Though some Catholics have looked to Rome and to the recent bishops meeting in Dallas for a panacea to the scandals bedeviling the church, more than 4,000 of the faithful are headed to a daylong meeting in the Hynes Convention Center in Boston to chart their own path by claiming a voice in the church they love.

They are mainstream Catholics for the most part, many of whom like the Bongiornos are pillars of their parishes. And now, as part of a fledgling but fast-growing group, Voice of the Faithful, they are coming together to demand greater openness and accountability from church leaders, as well as a greater decision-making role for the laity.

"This is very significant because this is a moderate group at this point, trying to work with the institutional church, but also demanding accountability and collaboration," said R. Scott Appleby, director of the Cushwa Center for the Study of American Catholicism at the University of Notre Dame. "The people who are participating are very respectable, very mainstream. These are not extremists or radicals or people pushing a special cause. They're concerned about the general lack of accountability of the leadership, and they're calling their church to higher standards."

Established just five months ago in a church basement in a suburb of Boston, Voice of the Faithful has caught on across the country in a climate of disenchantment and distrust among the laity. The group, whose motto is "Keep the faith, change the church," now claims 19,000 members in 40 states and 21 countries. With mostly word-of-mouth promotion, organizers say that they expect a sold-out crowd for all 5,000 spots in the Hynes Convention Center, at $20 per ticket.

Today's meeting will be a critical moment for the group. Though Pope John Paul II spoke about sex abuse in his meeting with the American cardinals in Rome, and the bishops had their say in Dallas, "this is the laity's turn," said Jim Post, newly elected president of Voice of the Faithful and a professor of management at Boston University. "This is the first opportunity for us to speak in a national forum since this great scandal broke six months ago."

For the first time, too, Catholics of divergent backgrounds -- many of whom signed onto Voice of the Faithful via its Internet site ( come together to discuss how to build a national framework for the group, as well as developing strategies for change. At the top of that list is expected to be an alternative fund-raising mechanism that would enable Catholics to support Catholic charities while bypassing bishops' appeals.

But the group's challenges are formidable, from maintaining momentum as the media drumbeat diminishes, to unifying a diverse membership, to translating the rhetoric of change into reality in a hierarchical and cleric-driven church.

"It's one thing to say, 'I love the faith, and I'm angry at the church,' "said David O'Brien, director of the Center for Religion, Ethics and Culture at the College of the Holy Cross in Worcester, Mass., who will speak today. "It's another thing to make a sustained effort over a long period of time to bring about change."

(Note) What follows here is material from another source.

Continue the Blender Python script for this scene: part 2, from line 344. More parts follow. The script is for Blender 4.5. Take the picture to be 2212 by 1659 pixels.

Many of those going to Boston say they are ready to roll up their sleeves and do just that.

"There's a feeling among many cradle Catholics that we're sort of childlike in our faith," said Melissa Gradel of New York City, 36, a mother of two who has served on her parish council at St. Boniface Church and who is one of 10 people from the parish going to the meeting in Boston.

"We let the priests take care of us, and we listen to what they tell us.... I think that part of the message of the mess we're in now is that we have to grow up in our faith and act like adults."